Con due corde e un bel po’ di ferraglia negli zaini (ho preso anche i friends di Jacopo …) ci incamminiamo verso la Bocchetta del cannone dove troviamo i due famosi Skoda (o meglio, ciò che ne resta) ancora in postazione, con tanto di munizioni a fianco: “Alfio, lascia stare, magari l’innesco è ancora buono!” e il pensiero corre veloce ai frammenti di proiettile trovati ieri sul ghiacciaio di Lares, sparati forse proprio da qui … come è diverso – oltre che aleatorio – trovarsi al di qua o al di là dell’otturatore se parli un’altra lingua e vesti un’altra divisa … e nel mezzo il bianco del ghiacciaio, deserto immacolato che rende tutti uguali. Mi dispiace non essere stato Alpino; forse sarei stato un buon soldato … che ne dici capitano Ciabatti?
Indugiamo a lungo a fare foto; la nebbia che comincia a salire dal fondovalle ci coglie mentre vaghiamo fra enormi massi alla ricerca della migliore via per raggiungere la base della cresta Cerana attraverso la piccola vedretta di Conca: “Sì Alfio sono d’accordo, è meglio non insistere e tornare indietro, anche perché per tornare a valle ci sono più di 2000 metri”.

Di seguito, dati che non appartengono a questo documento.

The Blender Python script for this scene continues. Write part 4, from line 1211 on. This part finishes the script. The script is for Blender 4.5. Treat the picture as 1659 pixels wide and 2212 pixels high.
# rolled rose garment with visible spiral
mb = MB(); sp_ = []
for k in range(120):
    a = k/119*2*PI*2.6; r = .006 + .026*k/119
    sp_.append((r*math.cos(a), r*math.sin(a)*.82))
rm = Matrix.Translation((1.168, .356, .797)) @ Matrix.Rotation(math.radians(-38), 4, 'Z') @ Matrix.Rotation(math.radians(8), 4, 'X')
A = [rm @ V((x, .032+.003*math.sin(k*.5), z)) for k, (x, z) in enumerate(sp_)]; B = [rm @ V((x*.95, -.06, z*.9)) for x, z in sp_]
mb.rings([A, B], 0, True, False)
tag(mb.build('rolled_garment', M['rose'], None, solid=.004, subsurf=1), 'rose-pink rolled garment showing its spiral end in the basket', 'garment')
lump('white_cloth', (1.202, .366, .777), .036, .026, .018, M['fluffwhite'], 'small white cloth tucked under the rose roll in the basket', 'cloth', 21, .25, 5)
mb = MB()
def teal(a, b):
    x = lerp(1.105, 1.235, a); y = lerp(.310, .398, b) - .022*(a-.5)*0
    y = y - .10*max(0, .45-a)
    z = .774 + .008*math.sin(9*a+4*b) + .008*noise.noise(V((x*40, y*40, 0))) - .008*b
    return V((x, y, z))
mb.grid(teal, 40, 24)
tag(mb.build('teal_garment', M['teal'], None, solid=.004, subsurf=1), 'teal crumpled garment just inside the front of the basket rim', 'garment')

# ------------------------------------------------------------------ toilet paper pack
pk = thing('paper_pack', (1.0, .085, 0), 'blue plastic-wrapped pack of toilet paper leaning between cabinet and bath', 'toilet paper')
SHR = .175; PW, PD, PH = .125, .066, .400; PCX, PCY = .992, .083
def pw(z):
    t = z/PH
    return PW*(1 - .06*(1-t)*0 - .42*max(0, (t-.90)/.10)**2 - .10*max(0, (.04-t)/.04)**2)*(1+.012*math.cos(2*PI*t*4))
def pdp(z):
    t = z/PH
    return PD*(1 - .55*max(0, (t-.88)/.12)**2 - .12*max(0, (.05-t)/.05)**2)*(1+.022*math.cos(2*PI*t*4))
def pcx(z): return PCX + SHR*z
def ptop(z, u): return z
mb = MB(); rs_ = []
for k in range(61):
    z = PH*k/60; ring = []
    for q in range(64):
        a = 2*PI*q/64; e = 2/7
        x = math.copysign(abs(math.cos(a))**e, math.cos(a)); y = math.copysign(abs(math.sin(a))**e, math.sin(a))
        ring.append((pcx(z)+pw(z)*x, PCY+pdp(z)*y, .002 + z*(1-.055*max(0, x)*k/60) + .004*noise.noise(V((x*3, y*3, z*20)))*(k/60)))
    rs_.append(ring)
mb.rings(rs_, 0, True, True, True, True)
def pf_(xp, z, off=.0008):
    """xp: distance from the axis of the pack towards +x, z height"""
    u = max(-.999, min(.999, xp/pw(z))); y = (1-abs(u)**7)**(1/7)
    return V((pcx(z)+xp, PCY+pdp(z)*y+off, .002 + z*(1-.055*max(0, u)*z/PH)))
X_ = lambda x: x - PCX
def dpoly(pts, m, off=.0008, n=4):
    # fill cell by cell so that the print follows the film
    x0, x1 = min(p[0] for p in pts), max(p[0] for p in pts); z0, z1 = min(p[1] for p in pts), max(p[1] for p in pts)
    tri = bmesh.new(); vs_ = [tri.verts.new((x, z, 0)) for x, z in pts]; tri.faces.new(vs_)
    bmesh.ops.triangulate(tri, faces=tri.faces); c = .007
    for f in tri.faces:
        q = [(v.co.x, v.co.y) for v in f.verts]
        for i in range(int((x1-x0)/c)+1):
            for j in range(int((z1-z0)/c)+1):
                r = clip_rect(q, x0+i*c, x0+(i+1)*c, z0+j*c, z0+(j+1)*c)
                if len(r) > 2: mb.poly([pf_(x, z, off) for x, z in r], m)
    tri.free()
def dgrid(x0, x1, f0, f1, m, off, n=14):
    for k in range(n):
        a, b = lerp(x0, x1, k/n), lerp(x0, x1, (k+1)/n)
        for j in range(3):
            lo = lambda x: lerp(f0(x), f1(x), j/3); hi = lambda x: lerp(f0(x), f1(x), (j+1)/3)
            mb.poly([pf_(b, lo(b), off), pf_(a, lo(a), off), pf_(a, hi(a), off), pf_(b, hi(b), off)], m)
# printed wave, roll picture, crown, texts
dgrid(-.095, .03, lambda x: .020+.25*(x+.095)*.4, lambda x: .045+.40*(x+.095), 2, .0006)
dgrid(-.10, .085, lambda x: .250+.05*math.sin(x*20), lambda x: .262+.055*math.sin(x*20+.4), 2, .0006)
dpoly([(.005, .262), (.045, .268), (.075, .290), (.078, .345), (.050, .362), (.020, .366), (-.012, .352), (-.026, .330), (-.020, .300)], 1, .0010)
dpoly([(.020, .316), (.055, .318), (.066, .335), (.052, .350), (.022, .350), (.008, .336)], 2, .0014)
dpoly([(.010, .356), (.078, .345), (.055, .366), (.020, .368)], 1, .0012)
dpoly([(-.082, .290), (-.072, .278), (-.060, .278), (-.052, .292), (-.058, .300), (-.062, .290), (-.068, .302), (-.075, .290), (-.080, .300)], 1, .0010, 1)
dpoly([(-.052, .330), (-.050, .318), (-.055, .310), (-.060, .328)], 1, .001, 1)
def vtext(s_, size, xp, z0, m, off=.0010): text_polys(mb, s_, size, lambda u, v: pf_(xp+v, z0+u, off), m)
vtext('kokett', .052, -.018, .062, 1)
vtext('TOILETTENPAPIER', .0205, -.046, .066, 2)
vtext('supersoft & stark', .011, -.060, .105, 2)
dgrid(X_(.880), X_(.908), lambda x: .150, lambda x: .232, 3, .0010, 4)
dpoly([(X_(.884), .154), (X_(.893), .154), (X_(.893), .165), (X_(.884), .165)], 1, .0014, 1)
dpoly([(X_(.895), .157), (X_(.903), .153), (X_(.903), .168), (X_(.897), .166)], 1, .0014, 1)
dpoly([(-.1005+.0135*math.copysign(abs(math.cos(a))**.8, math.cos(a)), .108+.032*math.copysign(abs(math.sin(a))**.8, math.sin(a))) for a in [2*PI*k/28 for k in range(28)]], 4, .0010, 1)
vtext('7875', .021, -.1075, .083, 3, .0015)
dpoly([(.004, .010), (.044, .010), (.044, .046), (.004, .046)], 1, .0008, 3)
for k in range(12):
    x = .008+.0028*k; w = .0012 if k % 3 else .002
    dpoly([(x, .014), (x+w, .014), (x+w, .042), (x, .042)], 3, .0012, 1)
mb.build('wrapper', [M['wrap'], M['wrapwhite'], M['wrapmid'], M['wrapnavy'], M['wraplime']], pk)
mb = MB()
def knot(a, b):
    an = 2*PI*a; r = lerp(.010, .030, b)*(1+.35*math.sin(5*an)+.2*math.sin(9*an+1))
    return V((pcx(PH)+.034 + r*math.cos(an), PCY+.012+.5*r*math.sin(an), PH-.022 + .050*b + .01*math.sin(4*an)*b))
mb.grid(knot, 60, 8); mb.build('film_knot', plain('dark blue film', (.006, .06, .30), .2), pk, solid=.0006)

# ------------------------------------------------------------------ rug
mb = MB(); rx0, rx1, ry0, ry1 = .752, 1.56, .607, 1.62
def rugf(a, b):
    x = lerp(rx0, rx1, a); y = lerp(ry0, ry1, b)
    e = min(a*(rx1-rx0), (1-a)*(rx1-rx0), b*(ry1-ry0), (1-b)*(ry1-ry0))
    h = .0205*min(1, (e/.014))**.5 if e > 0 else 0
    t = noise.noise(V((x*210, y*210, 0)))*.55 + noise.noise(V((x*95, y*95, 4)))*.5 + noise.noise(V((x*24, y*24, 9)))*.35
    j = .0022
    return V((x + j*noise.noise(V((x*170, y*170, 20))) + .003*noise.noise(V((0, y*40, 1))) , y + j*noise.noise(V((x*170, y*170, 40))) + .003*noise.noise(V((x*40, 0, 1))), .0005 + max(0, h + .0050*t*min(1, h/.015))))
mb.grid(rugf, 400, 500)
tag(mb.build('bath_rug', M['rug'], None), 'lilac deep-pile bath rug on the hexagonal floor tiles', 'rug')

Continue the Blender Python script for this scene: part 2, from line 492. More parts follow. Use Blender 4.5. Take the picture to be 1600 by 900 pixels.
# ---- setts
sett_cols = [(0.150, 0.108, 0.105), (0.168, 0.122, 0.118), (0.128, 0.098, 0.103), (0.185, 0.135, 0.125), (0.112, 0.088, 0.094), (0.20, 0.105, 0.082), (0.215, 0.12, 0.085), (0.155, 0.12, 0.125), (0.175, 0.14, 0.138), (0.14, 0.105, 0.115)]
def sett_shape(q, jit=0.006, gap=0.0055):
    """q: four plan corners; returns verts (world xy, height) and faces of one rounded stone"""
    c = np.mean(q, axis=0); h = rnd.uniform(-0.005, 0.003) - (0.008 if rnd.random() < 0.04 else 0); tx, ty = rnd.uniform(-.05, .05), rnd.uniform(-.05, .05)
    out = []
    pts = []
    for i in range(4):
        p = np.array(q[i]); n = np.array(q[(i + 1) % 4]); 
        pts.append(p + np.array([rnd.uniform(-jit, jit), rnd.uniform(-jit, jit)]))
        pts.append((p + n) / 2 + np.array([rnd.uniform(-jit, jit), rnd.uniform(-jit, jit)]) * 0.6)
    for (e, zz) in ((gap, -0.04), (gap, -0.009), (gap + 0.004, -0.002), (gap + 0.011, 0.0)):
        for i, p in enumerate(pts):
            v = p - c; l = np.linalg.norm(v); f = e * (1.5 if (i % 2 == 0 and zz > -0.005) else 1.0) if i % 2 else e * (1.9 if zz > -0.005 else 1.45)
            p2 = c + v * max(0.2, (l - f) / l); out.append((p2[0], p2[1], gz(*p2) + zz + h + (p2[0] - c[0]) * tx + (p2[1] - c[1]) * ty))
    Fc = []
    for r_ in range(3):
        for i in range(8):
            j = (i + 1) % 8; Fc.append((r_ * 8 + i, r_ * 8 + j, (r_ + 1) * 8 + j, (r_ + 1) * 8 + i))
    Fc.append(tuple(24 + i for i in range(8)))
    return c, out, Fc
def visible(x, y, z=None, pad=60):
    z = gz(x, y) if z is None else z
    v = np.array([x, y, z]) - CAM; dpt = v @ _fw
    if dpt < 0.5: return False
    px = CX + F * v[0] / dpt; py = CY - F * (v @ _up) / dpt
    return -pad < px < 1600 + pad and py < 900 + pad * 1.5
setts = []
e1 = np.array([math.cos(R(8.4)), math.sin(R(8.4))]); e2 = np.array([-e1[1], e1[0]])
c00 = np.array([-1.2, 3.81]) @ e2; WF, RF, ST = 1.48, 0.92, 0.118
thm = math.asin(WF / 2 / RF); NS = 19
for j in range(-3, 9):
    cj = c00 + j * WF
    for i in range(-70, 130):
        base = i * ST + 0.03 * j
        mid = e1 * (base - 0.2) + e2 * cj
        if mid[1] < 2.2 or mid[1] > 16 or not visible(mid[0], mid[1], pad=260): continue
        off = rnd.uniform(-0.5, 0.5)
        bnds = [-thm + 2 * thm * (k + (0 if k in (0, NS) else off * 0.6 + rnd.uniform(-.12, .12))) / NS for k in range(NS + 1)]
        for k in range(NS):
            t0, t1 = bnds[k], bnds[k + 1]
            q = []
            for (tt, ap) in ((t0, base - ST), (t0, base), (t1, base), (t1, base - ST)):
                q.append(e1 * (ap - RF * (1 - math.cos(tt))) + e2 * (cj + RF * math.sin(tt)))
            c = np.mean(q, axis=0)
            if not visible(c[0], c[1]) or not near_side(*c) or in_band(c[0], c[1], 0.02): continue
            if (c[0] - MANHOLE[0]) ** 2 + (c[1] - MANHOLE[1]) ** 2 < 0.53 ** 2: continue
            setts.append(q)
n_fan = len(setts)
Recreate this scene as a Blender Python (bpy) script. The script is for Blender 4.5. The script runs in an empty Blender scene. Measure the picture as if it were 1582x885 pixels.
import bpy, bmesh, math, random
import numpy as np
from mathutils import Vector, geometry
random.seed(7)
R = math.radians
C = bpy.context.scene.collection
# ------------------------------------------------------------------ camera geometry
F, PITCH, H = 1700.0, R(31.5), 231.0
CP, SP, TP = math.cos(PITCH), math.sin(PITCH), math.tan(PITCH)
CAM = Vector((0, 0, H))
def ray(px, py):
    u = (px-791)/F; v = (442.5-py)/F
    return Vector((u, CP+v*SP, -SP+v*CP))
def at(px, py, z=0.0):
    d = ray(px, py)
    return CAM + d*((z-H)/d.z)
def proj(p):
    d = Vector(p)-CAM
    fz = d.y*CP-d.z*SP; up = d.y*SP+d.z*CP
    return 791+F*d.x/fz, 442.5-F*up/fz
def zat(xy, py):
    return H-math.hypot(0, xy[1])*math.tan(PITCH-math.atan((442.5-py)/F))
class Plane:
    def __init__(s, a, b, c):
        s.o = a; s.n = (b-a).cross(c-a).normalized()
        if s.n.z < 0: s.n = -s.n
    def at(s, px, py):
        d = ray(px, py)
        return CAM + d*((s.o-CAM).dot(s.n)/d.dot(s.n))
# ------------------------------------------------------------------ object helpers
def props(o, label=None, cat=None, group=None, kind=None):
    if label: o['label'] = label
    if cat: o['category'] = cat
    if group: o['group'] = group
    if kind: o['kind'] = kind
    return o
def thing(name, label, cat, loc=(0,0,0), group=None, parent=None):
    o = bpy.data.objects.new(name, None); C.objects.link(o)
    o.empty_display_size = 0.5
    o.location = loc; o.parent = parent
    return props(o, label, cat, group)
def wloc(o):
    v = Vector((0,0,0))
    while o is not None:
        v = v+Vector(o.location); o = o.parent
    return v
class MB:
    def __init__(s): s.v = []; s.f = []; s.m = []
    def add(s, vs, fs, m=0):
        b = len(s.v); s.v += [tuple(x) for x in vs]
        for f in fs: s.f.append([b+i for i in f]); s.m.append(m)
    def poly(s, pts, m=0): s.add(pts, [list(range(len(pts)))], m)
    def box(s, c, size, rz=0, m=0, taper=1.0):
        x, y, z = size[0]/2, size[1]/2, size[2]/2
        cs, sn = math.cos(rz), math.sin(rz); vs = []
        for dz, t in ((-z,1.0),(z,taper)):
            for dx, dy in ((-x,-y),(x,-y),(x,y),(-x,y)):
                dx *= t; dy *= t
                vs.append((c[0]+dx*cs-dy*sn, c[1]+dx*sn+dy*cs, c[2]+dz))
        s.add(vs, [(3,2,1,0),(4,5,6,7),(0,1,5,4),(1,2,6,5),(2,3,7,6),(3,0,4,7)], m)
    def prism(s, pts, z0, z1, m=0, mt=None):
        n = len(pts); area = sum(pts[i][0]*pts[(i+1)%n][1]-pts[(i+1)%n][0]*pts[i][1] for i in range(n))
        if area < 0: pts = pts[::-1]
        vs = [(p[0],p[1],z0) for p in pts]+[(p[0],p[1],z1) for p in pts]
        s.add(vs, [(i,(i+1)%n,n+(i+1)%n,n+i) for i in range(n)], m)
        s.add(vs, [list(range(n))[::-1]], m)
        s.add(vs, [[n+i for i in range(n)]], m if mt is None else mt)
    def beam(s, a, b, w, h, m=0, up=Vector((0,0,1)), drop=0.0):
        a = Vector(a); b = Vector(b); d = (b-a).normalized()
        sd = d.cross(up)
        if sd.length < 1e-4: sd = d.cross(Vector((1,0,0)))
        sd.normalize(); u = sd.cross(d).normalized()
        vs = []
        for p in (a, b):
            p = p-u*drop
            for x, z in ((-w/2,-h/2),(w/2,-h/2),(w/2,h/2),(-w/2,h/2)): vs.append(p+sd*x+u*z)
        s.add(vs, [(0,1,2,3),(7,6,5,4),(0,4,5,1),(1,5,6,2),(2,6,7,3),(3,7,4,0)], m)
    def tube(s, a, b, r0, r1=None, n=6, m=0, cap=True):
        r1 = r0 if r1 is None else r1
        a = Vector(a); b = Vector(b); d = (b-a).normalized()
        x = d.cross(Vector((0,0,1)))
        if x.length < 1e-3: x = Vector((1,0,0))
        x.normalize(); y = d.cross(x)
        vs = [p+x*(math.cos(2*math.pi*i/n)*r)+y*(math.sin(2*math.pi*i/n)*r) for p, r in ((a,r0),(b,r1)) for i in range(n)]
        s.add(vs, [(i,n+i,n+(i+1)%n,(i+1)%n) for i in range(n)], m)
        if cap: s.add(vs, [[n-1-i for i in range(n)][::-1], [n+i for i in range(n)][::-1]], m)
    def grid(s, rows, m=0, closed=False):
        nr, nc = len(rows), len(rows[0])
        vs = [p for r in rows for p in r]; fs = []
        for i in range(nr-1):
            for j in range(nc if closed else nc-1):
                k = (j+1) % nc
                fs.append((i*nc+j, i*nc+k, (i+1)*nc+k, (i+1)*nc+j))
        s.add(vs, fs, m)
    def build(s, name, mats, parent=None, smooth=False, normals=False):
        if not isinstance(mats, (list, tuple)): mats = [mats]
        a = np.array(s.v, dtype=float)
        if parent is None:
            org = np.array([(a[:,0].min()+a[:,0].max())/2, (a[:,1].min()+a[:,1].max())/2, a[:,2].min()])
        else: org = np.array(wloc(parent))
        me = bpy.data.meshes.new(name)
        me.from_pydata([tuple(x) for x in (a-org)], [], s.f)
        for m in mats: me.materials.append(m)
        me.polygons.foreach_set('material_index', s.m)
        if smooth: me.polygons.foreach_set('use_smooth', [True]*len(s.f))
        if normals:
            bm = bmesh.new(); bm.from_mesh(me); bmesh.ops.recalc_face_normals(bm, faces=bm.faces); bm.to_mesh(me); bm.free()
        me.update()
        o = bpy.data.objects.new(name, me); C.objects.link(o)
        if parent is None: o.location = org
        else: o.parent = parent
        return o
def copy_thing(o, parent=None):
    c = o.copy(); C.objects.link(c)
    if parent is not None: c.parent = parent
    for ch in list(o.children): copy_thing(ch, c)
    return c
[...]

Meglio così tutto sommato, troppe emozioni … la testa è un po’ vuota, siamo appagati, e in montagna – si sa – la testa è mezza salita. Mentre scendiamo verso le nuvole che continuano a venirci incontro mi chiedo se stiamo solo fuggendo da noi stessi o se abbiamo valutato con ponderazione la decisione giusta … e continuo a pensare a quelli che non hanno potuto decidere liberamente e che sulla montagna ci son rimasti, non per loro scelta, per sempre. Alfio, è bello averti compagno di cordata.